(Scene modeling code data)
---*---
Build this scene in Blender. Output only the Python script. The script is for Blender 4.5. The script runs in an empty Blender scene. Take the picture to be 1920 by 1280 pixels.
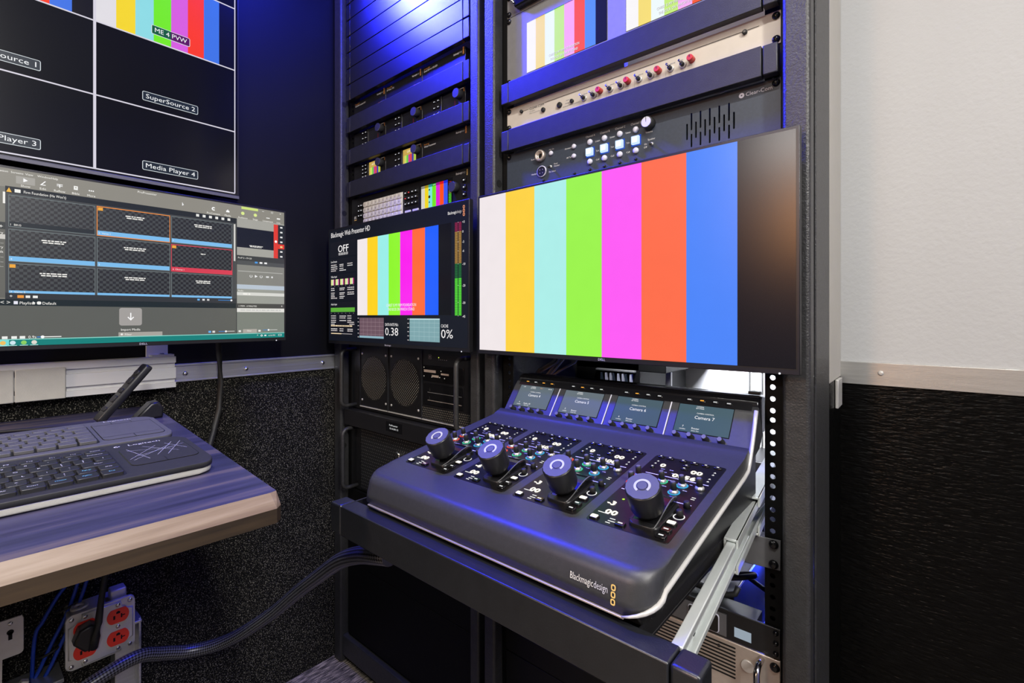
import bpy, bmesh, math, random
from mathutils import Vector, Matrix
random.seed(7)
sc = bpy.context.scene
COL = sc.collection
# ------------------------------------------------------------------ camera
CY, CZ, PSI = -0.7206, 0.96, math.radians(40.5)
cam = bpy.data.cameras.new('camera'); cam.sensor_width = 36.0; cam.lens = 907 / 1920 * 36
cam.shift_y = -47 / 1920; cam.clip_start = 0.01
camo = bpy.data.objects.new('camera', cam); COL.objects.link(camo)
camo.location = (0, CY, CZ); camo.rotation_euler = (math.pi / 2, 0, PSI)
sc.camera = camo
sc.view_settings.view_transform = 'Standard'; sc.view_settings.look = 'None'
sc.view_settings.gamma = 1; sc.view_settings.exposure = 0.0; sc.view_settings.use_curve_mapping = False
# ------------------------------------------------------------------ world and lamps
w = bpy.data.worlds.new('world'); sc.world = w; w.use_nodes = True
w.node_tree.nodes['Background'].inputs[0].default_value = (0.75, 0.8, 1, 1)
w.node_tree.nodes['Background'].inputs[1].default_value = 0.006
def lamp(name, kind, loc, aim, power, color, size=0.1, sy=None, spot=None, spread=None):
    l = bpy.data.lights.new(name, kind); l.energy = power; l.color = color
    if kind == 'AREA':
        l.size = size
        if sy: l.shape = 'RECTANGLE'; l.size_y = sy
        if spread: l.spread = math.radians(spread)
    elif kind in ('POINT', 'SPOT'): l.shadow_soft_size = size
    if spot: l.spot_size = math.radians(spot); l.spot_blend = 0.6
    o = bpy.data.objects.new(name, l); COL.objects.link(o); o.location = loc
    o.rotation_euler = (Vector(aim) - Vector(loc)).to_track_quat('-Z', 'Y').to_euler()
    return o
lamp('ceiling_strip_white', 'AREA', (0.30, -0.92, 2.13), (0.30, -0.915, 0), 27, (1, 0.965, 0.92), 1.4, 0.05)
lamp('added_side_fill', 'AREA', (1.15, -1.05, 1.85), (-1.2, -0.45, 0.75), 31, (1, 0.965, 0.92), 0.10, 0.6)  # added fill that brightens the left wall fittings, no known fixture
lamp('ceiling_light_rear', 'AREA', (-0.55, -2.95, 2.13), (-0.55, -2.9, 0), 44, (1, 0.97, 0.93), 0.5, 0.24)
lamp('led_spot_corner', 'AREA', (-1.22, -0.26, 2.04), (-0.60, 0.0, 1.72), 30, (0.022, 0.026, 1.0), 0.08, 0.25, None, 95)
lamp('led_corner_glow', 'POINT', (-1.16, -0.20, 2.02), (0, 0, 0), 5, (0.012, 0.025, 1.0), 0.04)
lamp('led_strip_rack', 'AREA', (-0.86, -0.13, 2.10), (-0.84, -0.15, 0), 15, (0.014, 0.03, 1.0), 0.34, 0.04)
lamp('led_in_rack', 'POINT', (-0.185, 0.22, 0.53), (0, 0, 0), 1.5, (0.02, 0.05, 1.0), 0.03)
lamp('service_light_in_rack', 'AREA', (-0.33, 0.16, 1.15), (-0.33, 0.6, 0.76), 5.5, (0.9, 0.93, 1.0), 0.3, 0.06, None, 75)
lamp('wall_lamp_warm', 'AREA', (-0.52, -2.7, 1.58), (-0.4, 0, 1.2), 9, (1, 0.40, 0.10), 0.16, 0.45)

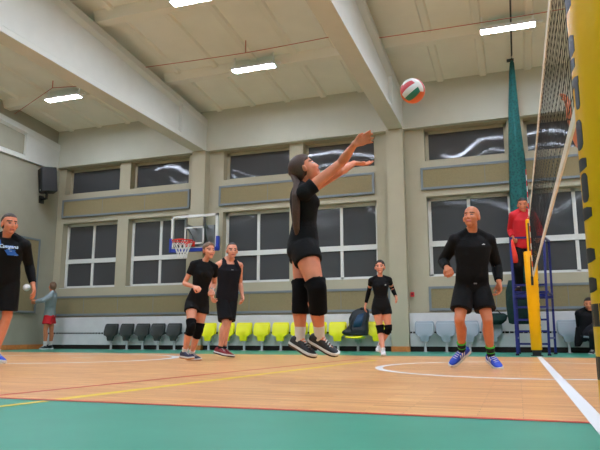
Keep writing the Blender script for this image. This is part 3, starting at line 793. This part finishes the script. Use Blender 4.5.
---*---
Using the data above, write out every line exactly, leaving the images behind.

Answer below
Build this scene in Blender. Output only the Python script. The script is for Blender 4.5. The script runs in an empty Blender scene. Take the picture to be 1920 by 1280 pixels.
import bpy, bmesh, math, random
from mathutils import Vector, Matrix
random.seed(7)
sc = bpy.context.scene
COL = sc.collection
# ------------------------------------------------------------------ camera
CY, CZ, PSI = -0.7206, 0.96, math.radians(40.5)
cam = bpy.data.cameras.new('camera'); cam.sensor_width = 36.0; cam.lens = 907 / 1920 * 36
cam.shift_y = -47 / 1920; cam.clip_start = 0.01
camo = bpy.data.objects.new('camera', cam); COL.objects.link(camo)
camo.location = (0, CY, CZ); camo.rotation_euler = (math.pi / 2, 0, PSI)
sc.camera = camo
sc.view_settings.view_transform = 'Standard'; sc.view_settings.look = 'None'
sc.view_settings.gamma = 1; sc.view_settings.exposure = 0.0; sc.view_settings.use_curve_mapping = False
# ------------------------------------------------------------------ world and lamps
w = bpy.data.worlds.new('world'); sc.world = w; w.use_nodes = True
w.node_tree.nodes['Background'].inputs[0].default_value = (0.75, 0.8, 1, 1)
w.node_tree.nodes['Background'].inputs[1].default_value = 0.006
def lamp(name, kind, loc, aim, power, color, size=0.1, sy=None, spot=None, spread=None):
    l = bpy.data.lights.new(name, kind); l.energy = power; l.color = color
    if kind == 'AREA':
        l.size = size
        if sy: l.shape = 'RECTANGLE'; l.size_y = sy
        if spread: l.spread = math.radians(spread)
    elif kind in ('POINT', 'SPOT'): l.shadow_soft_size = size
    if spot: l.spot_size = math.radians(spot); l.spot_blend = 0.6
    o = bpy.data.objects.new(name, l); COL.objects.link(o); o.location = loc
    o.rotation_euler = (Vector(aim) - Vector(loc)).to_track_quat('-Z', 'Y').to_euler()
    return o
lamp('ceiling_strip_white', 'AREA', (0.30, -0.92, 2.13), (0.30, -0.915, 0), 27, (1, 0.965, 0.92), 1.4, 0.05)
lamp('added_side_fill', 'AREA', (1.15, -1.05, 1.85), (-1.2, -0.45, 0.75), 31, (1, 0.965, 0.92), 0.10, 0.6)  # added fill that brightens the left wall fittings, no known fixture
lamp('ceiling_light_rear', 'AREA', (-0.55, -2.95, 2.13), (-0.55, -2.9, 0), 44, (1, 0.97, 0.93), 0.5, 0.24)
lamp('led_spot_corner', 'AREA', (-1.22, -0.26, 2.04), (-0.60, 0.0, 1.72), 30, (0.022, 0.026, 1.0), 0.08, 0.25, None, 95)
lamp('led_corner_glow', 'POINT', (-1.16, -0.20, 2.02), (0, 0, 0), 5, (0.012, 0.025, 1.0), 0.04)
lamp('led_strip_rack', 'AREA', (-0.86, -0.13, 2.10), (-0.84, -0.15, 0), 15, (0.014, 0.03, 1.0), 0.34, 0.04)
lamp('led_in_rack', 'POINT', (-0.185, 0.22, 0.53), (0, 0, 0), 1.5, (0.02, 0.05, 1.0), 0.03)
lamp('service_light_in_rack', 'AREA', (-0.33, 0.16, 1.15), (-0.33, 0.6, 0.76), 5.5, (0.9, 0.93, 1.0), 0.3, 0.06, None, 75)
lamp('wall_lamp_warm', 'AREA', (-0.52, -2.7, 1.58), (-0.4, 0, 1.2), 9, (1, 0.40, 0.10), 0.16, 0.45)

Keep writing the Blender script for this image. This is part 3, starting at line 793. This part finishes the script. Use Blender 4.5.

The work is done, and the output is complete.